▶ RECORDED INFORMATION

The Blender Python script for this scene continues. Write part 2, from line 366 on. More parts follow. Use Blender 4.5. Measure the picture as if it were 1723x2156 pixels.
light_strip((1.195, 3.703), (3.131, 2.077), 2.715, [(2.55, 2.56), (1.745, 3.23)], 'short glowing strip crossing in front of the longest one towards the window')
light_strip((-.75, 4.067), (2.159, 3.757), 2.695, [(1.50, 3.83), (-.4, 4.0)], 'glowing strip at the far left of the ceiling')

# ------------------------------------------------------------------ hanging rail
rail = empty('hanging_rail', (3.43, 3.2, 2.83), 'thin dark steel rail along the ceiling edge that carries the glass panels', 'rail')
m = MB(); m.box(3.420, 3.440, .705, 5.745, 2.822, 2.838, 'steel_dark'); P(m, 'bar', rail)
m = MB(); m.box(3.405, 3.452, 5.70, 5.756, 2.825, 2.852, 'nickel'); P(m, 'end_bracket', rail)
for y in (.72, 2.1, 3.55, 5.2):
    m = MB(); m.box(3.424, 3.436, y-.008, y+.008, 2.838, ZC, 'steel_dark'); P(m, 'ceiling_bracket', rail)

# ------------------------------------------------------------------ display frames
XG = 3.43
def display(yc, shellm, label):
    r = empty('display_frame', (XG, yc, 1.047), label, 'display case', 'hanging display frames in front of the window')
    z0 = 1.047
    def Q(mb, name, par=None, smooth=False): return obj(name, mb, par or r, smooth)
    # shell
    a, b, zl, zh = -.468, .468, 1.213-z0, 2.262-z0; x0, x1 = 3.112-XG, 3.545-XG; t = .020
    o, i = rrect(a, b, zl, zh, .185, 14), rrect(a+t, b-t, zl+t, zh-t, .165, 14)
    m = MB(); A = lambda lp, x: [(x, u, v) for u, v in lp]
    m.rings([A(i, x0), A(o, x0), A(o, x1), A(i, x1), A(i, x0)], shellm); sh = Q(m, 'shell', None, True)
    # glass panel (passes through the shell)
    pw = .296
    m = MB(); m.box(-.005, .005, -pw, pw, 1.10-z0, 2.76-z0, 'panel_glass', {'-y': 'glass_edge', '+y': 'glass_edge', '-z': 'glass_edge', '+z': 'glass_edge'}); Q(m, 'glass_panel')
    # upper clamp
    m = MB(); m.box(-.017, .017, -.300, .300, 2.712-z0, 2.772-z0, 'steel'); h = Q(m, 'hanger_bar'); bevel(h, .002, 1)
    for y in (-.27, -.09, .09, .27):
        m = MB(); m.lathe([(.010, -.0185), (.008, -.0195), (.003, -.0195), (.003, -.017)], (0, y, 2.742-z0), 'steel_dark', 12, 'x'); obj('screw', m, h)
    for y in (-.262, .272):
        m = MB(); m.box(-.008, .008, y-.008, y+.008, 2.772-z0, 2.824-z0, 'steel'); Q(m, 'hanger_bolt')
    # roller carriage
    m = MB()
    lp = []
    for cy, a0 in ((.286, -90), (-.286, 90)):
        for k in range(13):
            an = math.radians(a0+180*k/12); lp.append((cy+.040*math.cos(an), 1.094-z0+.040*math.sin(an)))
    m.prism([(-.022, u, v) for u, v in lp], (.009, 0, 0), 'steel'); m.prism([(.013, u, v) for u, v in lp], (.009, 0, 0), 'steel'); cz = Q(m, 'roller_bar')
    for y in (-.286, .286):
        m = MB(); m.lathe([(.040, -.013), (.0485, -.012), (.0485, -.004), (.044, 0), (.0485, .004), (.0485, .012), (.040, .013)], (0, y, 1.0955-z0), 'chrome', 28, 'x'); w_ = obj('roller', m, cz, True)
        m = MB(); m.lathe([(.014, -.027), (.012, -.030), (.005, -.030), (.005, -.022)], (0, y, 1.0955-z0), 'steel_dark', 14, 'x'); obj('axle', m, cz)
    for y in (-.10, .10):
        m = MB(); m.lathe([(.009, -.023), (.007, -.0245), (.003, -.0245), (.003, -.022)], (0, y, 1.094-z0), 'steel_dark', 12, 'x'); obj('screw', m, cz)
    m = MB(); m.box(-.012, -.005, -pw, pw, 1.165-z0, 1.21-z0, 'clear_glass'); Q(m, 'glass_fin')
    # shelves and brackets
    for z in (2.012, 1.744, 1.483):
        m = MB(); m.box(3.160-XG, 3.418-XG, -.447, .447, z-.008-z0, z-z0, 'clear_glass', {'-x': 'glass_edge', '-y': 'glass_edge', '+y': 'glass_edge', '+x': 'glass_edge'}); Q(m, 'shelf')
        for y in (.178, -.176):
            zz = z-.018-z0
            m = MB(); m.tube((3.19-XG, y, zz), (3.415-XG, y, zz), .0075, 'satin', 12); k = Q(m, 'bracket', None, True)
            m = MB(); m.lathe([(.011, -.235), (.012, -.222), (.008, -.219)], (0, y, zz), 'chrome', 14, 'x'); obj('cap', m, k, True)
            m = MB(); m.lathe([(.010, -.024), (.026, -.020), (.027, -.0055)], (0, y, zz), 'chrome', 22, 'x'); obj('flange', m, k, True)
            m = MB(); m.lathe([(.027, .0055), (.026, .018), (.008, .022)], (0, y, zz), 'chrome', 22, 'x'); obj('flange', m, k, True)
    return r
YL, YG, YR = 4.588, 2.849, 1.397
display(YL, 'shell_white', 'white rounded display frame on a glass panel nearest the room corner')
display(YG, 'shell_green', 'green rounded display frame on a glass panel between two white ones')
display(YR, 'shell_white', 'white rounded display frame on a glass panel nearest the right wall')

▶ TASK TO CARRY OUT
Only the lines from the first line of the material above through the line that contains "of the ceiling')" should be quoted, each one exactly.

▶ EXERCISE OUTPUT
The Blender Python script for this scene continues. Write part 2, from line 366 on. More parts follow. Use Blender 4.5. Measure the picture as if it were 1723x2156 pixels.
light_strip((1.195, 3.703), (3.131, 2.077), 2.715, [(2.55, 2.56), (1.745, 3.23)], 'short glowing strip crossing in front of the longest one towards the window')
light_strip((-.75, 4.067), (2.159, 3.757), 2.695, [(1.50, 3.83), (-.4, 4.0)], 'glowing strip at the far left of the ceiling')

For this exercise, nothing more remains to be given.